TOKYO :Japan will consider trimming issuance of super-long bonds in the wake of recent sharp rises in yields for the notes, two sources told Reuters on Tuesday, as policymakers seek to soothe market concerns about worsening government finances.

Super-long bond yields slumped on the report, pushing down the Japanese yen and U.S. Treasury yields along the way, as markets cheered Tokyo’s readiness to arrest spikes in long-term interest rates.

The Ministry of Finance (MOF) will consider tweaking the composition of its bond programme for the current fiscal year, which could involve cuts to its super-long bond issuance, said the sources who had direct knowledge of the plan.

The MOF will make a decision after discussions with market participants around mid- to late-June, the sources said.

The plan comes amid a recent spike in super-long bond yields to record levels due to dwindling demand from traditional buyers such as life insurers and global market jitters over steadily rising debt levels.

The yield on the 30-year Japanese government bond (JGB) fell 12.5 basis points to 2.91 per cent after the report, its lowest since May 14. The benchmark 10-year yield dropped 5 points to 1.455 per cent.
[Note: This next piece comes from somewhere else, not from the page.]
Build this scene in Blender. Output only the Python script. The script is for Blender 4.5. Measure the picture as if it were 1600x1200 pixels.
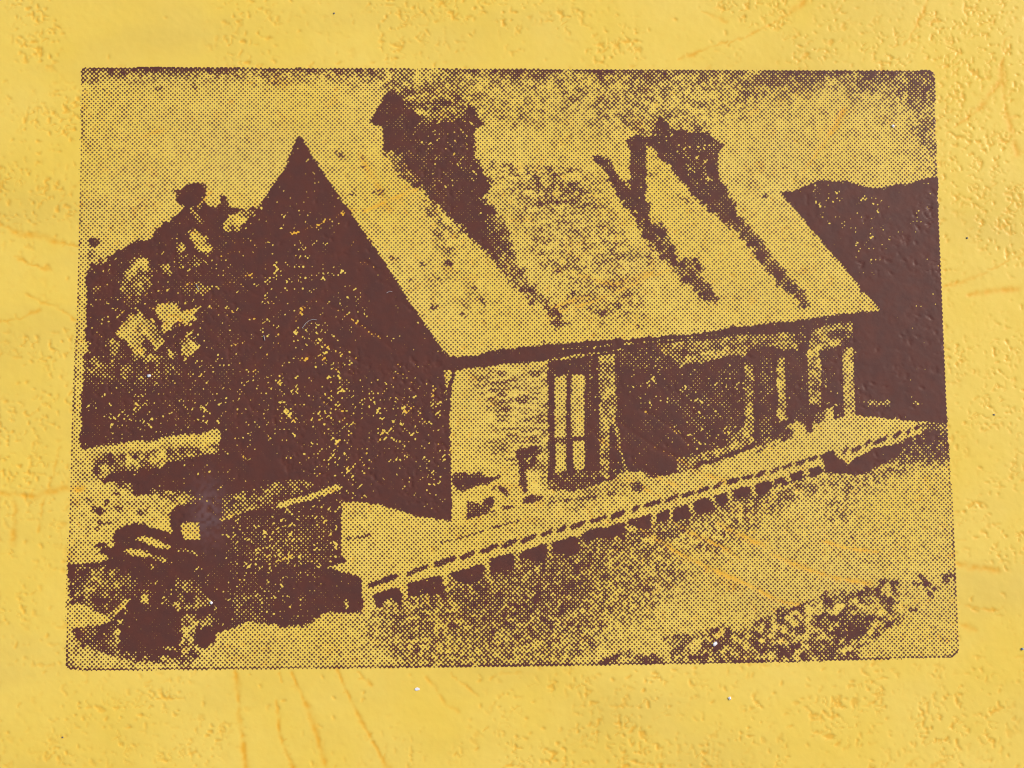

The dollar rose 0.3 per cent against the yen to 143.275.

The slide in super-long JGB yields pushed down long-dated U.S. Treasury yields, which were set for their biggest one-day fall since mid-April. The yield on 30-year bonds was down 7 basis points at 4.963 per cent in early London trading on Tuesday.
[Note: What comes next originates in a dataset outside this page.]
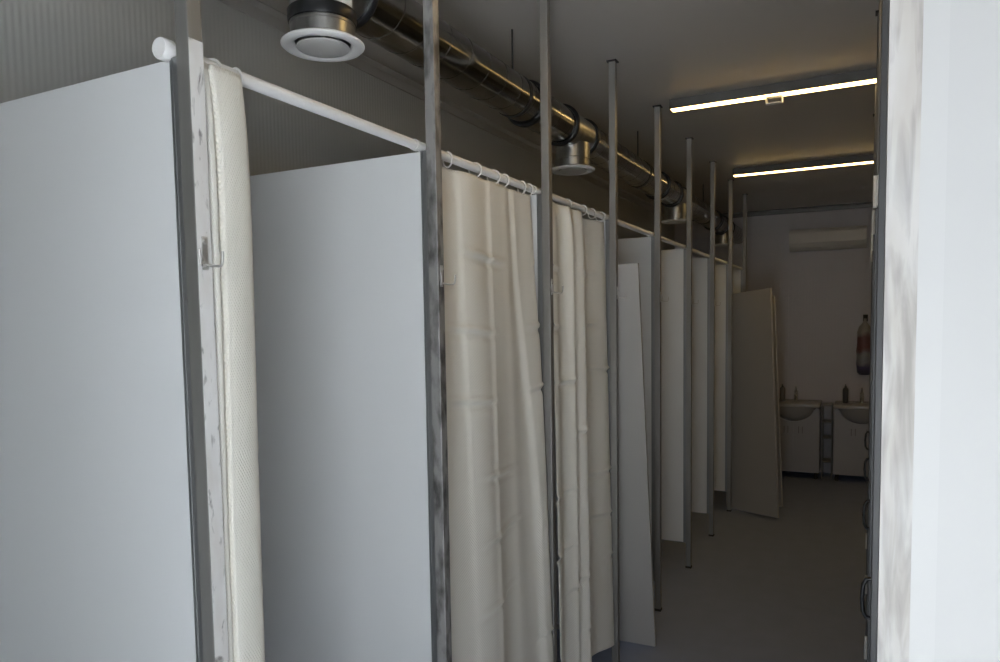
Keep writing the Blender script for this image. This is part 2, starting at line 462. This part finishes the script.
# ------------------------------------------------------------------ ventilation duct and its outlets
XD, ZD, RD = -1.25, 2.495, .080
DY = [1.50, 3.26, 5.32, 7.25]
t = thing('ventilation_duct', 'round galvanised spiral duct running under the ceiling along the left wall', 'duct', (XD, 0, ZD))
ends = [YF+.02]
segs = []
ya = YF
for d in DY:
    segs.append((ya, d-.14)); ya = d+.125
segs.append((ya, YB))
for a, b_ in segs:
    m = MB()
    m.lathe([(RD, a), (RD, b_)], (0, 0, 0), 'Y', 64)
    # raised spiral lock seam
    n = int((b_-a)/.13*28)
    pts = [((RD+.0003)*math.cos(2*PI*k/28), a+.004+(b_-a-.008)*k/max(n, 1), (RD+.0003)*math.sin(2*PI*k/28)) for k in range(n+1)]
    m.build('spiral_tube', M_galv, t, True)
    MB().tube(pts, .0009, 6).build('lock_seam', M_seam, t, True)
for d in DY:
    m = MB()
    m.lathe([(RD+.0015, d-.158), (RD+.0015, d+.13)], (0, 0, 0), 'Y', 64)
    m.lathe([(.0805, -.0905), (.0805, -.055)], (0, d, 0), 'Z', 56)
    m.build('tee', M_galv2, t, True)
    for y in ((d+.118,) if d < 2 else (d-.52, d-.15, d+.118)):
        MB().lathe([(RD+.001, y-.012), (RD+.009, y-.012), (RD+.013, y-.007), (RD+.013, y+.007), (RD+.009, y+.012), (RD+.001, y+.012)], (0, 0, 0), 'Y', 64).build('rubber_seal', M_rubber, t, True)
# hangers that carry the duct from the ceiling
for y in (.55, 2.62, 4.35, 6.3):
    m = MB()
    m.lathe([(RD+.0005, y-.010), (RD+.003, y-.010), (RD+.003, y+.010), (RD+.0005, y+.010)], (0, 0, 0), 'Y', 56)
    m.tube([(0, y, RD+.002), (0, y, H-ZD)], .004, 8)
    m.build('hanger', M_dark, t, True)
# sticker on the first tee
MB().prism([(.0825*math.cos(a), .0825*math.sin(a)) for a in [(-.55+.1*k) for k in range(9)]] + [(.0818*math.cos(a), .0818*math.sin(a)) for a in [(.25-.1*k) for k in range(9)]], -.0895, -.060, 'Z').build('sticker', M_sticker, t, False, (0, DY[0], 0))['label'] = 'small white sticker'
def make_outlet(label, band):
    t = thing('air_outlet', label, 'air vent', group='round air outlets under the duct')
    # origin: underside of the flange
    MB().lathe([(.080, .012), (.0805, .020), (.0805, .050), (.0825, .052), (.0825, .056), (.0805, .058), (.0805, .0905)], (0, 0, 0), 'Z', 56).build('neck', M_galv2, t, True)
    MB().lathe([(.070, .014), (.074, .006), (.086, .0), (.098, .0012), (.104, .006), (.1045, .010), (.100, .0135), (.085, .0145), (.080, .015), (.070, .014)], (0, 0, 0), 'Z', 64).build('flange', M_white, t, True)
    m = MB().lathe([(0, -.006), (.030, -.0055), (.056, -.003), (.066, .001), (.066, .004), (.052, .010), (0, .011)], (0, 0, 0), 'Z', 56)
    m.tube([(0, 0, .010), (0, 0, .05)], .006, 10)
    m.build('valve_disc', M_disc, t, True)
    MB().lathe([(.0795, .047), (.069, .043), (0, .043)], (0, 0, 0), 'Z', 40).build('inner_bowl', M_lamp, t, True)
    if band:
        MB().lathe([(.0812, .059), (.0845, .060), (.0860, .066), (.0860, .088), (.0845, .0900), (.0812, .0905)], (0, 0, 0), 'Z', 56).build('rubber_band', M_rubber, t, True)
    return t
o1 = make_outlet('largest round air outlet, white rim with black band, nearest the camera under the duct', True); o1.location = (XD, DY[0], 2.314)
o2 = make_outlet('second nearest round air outlet under the duct, between the third and fourth posts', False); o2.location = (XD, DY[1], 2.314)
dup(o2, (XD, DY[2], 2.314), 'third round air outlet under the duct, between the fifth and sixth posts')
dup(o2, (XD, DY[3], 2.314), 'farthest round air outlet under the duct, close to the back wall')

# ------------------------------------------------------------------ ceiling lights
def make_light(label, clip):
    t = thing('tube_light', label, 'light', group='lit tube lights on the ceiling')
    xa, xb = -.93, .34
    MB().box(xa+.006, xb-.006, -.025, .025, -.040, 0, .002).box(xa+.006, xb-.006, -.0285, -.0255, -.050, -.030).box(xa+.006, xb-.006, .0255, .0285, -.050, -.030).build('housing', M_lamp, t)
    MB().box(xa+.006, xb-.006, -.0252, .0252, -.0545, -.0402, .003).build('lit_diffuser', M_led, t, True)
    for x in (xa, xb):
        s_ = 1 if x < 0 else -1
        MB().box(min(x, x+.006*s_), max(x, x+.006*s_), -.0285, .0285, -.052, -.001, .003).build('end_cap', M_lamp, t)
    if clip:
        b = MB()
        b.box(-.462, -.385, -.016, .016, -.0600, -.0550, .001)
        b.box(-.462, -.456, -.016, .016, -.0880, -.0550, .001).box(-.391, -.385, -.016, .016, -.0880, -.0550, .001)
        b.box(-.462, -.385, -.016, .016, -.0910, -.0860, .001)
        b.build('sensor_clip', M_white, t)
    return t
l1 = make_light('nearer lit tube light across the ceiling, with a small clip below it', True); l1.location = (0, 3.845, H)
l2 = make_light('farther lit tube light across the ceiling, without a clip', False); l2.location = (0, 5.815, H)
l3 = make_light('lit tube light across the ceiling above the wide-drawn curtain, nearest the entrance', False); l3.location = (0, 1.875, H)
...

“We’ve been arguing that something had to give to correct the supply-demand imbalance in long-end JGBs. The market is thinking it will be the MOF,” Societe Generale said in a note.

If the MOF were to reduce issuance of 20-, 30- or 40-year JGBs, it would likely increase issuance of shorter-dated debt instead, the sources said.

As such, the total planned size of JGB issuance for the current fiscal year that ends March 2026 will remain unchanged from 172.3 trillion yen ($1.21 trillion), they said.

TEMPORARY RELIEF

Global markets have been rattled by sharp bond sell-offs recently, including for U.S. Treasuries, as President Donald Trump’s sweeping tariffs and erratic policies heightened worries about the status of U.S. sovereign debt as the world’s safest haven.

In Japan, super-long bonds were also sold off as Prime Minister Shigeru Ishiba faced political pressure for tax cuts and big spending ahead of an upper house poll in July, policies that could add to the country’s already huge public debt.

Japan’s government is considering compiling another spending package, though ruling coalition executives agreed on Tuesday to avoid issuing fresh deficit-financing bonds.

The JGB market distortion has turned investors’ attention to whether the MOF, which oversees debt issuance, and BOJ could take measures to tame rises in super-long yields.

The BOJ, for its part, is unlikely to make any big tweaks to its current bond-taper programme, sources have told Reuters. But the recent market rout could affect its taper plans for fiscal 2026 onward, which will be decided at next month’s policy meeting, they said.

“Issuance of super-long JGBs could decline in July at the earliest,” which would ease concern over the outcome of Wednesday’s 40-year JGB auction, said Katsutoshi Inadome, senior strategist at Sumitomo Mitsui Trust Asset Management.

“But this offers only temporary relief and won’t lead to a decline in Japan’s debt balance,” he said. “With the MOF likely doing its part, politicians now need to make efforts to avoid increasing debt.”